The Civil War and Commonwealth
The Stuart kings overestimated the power of the English monarchy, and were cast down by Parliament in 1645 and 1688. In the first instance, Charles I's introduction of new forms of taxation in defiance of Parliament led to the English Civil War, which culminated in the execution of Charles I in 1649. The monarchy and the House of Lords were abolished, and so the House of Commons became a unitary legislative chamber with a new body, the Council of State becoming the executive. However the Army remained the dominant institution in the new republic and the most prominent general was Oliver Cromwell. The Commonwealth fought wars in Ireland and Scotland which were subdued and placed under Commonwealth military occupation.
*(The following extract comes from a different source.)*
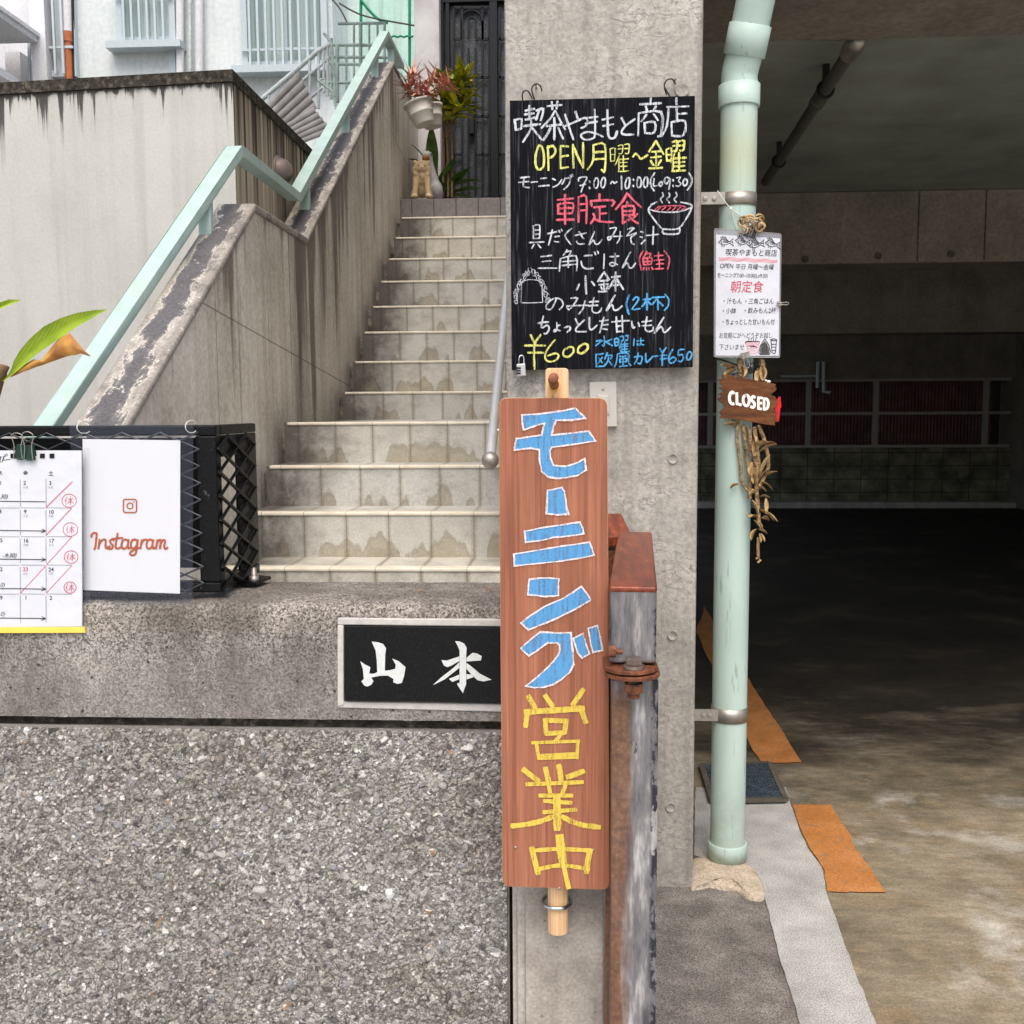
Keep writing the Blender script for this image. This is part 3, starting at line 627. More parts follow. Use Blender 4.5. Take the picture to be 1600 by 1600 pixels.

In April 1653 Cromwell and the other Grandees of the New Model Army, frustrated with the members of the Rump Parliament who would not pass legislation to dissolve the Rump and to allow a new more representative parliament to be elected, stopped the Rump's session and declared the Rump dissolved. After an experiment with a Nominated Assembly, the Grandees in the Army, through the Council of State imposed a new constitutional arrangement under a written constitution called the Instrument of Government. Under the Instrument of Government executive power lay with a Lord Protector, an office to be held for the life of the incumbent, and there were to be triennial Parliaments, with each sitting for at least five months. Article 23 of the Instrument of Government stated that Oliver Cromwell was to be the first Lord Protector. Cromwell nominated his son Richard who became Lord Protector on the death of Oliver on the 3rd of September 1658. Richard proved to be ineffectual and was unable to maintain his rule, resigning his title and retiring into obscurity. The monarchy returned in 1660, but the Civil War had established the precedent that an English monarch cannot govern without the consent of Parliament. This concept became legally established as part of the Glorious Revolution of 1688.
The Union of Crowns
The House of Tudor ended with the death of Elizabeth I on the 24th of March 1603. James I ascended the throne of England and brought it into personal union with the Kingdom of Scotland, resulting in the Union of the Crowns, with the Stuart dynasty ruling the kingdoms of England, Scotland and Ireland. Despite the Union of the Crowns, the kingdoms remained separate and independent states, a state of affairs which lasted for more than a century. The death of William III in 1702 had led to the accession of his sister-in-law Anne to the thrones of England and Scotland, but her only surviving child had died in 1700, and the English Act of Settlement 1701 had given the succession to the English crown to the Protestant House of Hanover. Securing the same succession in Scotland became the primary object of English strategic thinking towards Scotland. By 1704, the Union of the Crowns was in crisis, with the Scottish Act of Security allowing for the Scottish Parliament to choose a different monarch, which could in turn lead to an independent foreign policy during a major European war. A Treaty of Union was agreed on the 22nd of July 1706, and following the Acts of Union of 1707, which created the Kingdom of Great Britain, the independence of the kingdoms of England and Scotland came to an end on the 1st of May 1707. The Acts of Union created a customs union and monetary union and provided that any laws and statutes that were contrary to or inconsistent with the terms of the Acts would cease and become void. The English and Scottish Parliaments were merged into the Parliament of Great Britain, located in Westminster, London. At this point England ceased to exist as a separate political entity, and since then has had no national government. The laws of England were unaffected, with the legal jurisdiction continuing to be that of England and Wales, while Scotland continued to have its own laws and law courts.